WRITTEN EXERCISE: Set down, exactly as written, the lines from the top of the data to the line that holds "py=fy, wpx=wpx, hand=True))", and omit the pictures.

DATA:
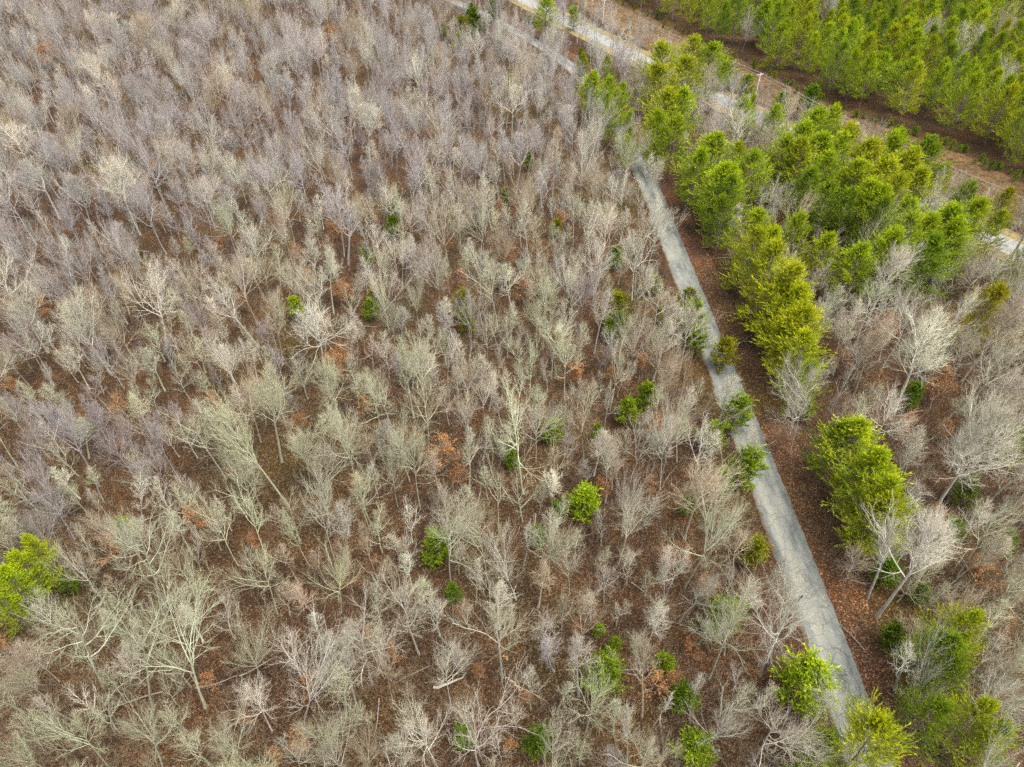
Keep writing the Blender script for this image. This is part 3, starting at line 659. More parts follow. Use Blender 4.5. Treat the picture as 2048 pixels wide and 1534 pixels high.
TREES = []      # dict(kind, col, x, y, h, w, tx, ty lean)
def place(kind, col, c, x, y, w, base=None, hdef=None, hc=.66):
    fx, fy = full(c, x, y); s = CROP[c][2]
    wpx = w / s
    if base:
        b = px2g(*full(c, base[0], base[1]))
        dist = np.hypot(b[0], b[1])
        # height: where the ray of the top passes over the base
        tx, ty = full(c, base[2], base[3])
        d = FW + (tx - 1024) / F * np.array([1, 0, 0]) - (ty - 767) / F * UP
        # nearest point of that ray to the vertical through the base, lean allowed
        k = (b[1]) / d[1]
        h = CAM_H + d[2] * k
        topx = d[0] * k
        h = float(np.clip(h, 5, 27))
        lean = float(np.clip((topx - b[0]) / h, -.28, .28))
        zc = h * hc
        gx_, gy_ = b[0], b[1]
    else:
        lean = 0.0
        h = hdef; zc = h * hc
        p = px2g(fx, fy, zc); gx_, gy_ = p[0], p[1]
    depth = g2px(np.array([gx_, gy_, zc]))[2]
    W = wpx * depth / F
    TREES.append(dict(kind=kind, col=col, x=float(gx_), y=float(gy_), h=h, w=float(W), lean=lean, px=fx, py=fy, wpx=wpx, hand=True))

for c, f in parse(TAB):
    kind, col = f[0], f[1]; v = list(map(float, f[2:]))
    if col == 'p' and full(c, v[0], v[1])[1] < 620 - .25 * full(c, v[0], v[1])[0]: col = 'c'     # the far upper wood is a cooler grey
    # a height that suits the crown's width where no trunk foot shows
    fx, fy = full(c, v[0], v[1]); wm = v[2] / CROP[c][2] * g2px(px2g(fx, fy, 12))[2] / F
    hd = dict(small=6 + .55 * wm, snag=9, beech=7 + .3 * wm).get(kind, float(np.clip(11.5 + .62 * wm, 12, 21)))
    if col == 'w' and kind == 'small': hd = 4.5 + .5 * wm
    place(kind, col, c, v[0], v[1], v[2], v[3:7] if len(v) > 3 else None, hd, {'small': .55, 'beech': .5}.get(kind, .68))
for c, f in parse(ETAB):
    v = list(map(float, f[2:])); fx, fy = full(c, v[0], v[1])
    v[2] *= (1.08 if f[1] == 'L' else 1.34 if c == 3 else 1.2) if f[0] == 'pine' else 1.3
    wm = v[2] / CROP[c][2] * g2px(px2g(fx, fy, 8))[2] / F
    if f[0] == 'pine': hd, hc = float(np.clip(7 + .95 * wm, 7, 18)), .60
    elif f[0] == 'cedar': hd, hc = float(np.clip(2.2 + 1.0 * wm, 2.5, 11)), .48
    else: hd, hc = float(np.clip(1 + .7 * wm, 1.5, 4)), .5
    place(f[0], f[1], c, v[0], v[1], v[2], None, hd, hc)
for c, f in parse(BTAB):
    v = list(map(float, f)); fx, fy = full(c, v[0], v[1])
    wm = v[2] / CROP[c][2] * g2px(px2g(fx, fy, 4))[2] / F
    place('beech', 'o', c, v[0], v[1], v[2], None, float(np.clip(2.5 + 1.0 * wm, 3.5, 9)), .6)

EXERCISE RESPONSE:
Keep writing the Blender script for this image. This is part 3, starting at line 659. More parts follow. Use Blender 4.5. Treat the picture as 2048 pixels wide and 1534 pixels high.
TREES = []      # dict(kind, col, x, y, h, w, tx, ty lean)
def place(kind, col, c, x, y, w, base=None, hdef=None, hc=.66):
    fx, fy = full(c, x, y); s = CROP[c][2]
    wpx = w / s
    if base:
        b = px2g(*full(c, base[0], base[1]))
        dist = np.hypot(b[0], b[1])
        # height: where the ray of the top passes over the base
        tx, ty = full(c, base[2], base[3])
        d = FW + (tx - 1024) / F * np.array([1, 0, 0]) - (ty - 767) / F * UP
        # nearest point of that ray to the vertical through the base, lean allowed
        k = (b[1]) / d[1]
        h = CAM_H + d[2] * k
        topx = d[0] * k
        h = float(np.clip(h, 5, 27))
        lean = float(np.clip((topx - b[0]) / h, -.28, .28))
        zc = h * hc
        gx_, gy_ = b[0], b[1]
    else:
        lean = 0.0
        h = hdef; zc = h * hc
        p = px2g(fx, fy, zc); gx_, gy_ = p[0], p[1]
    depth = g2px(np.array([gx_, gy_, zc]))[2]
    W = wpx * depth / F
    TREES.append(dict(kind=kind, col=col, x=float(gx_), y=float(gy_), h=h, w=float(W), lean=lean, px=fx, py=fy, wpx=wpx, hand=True))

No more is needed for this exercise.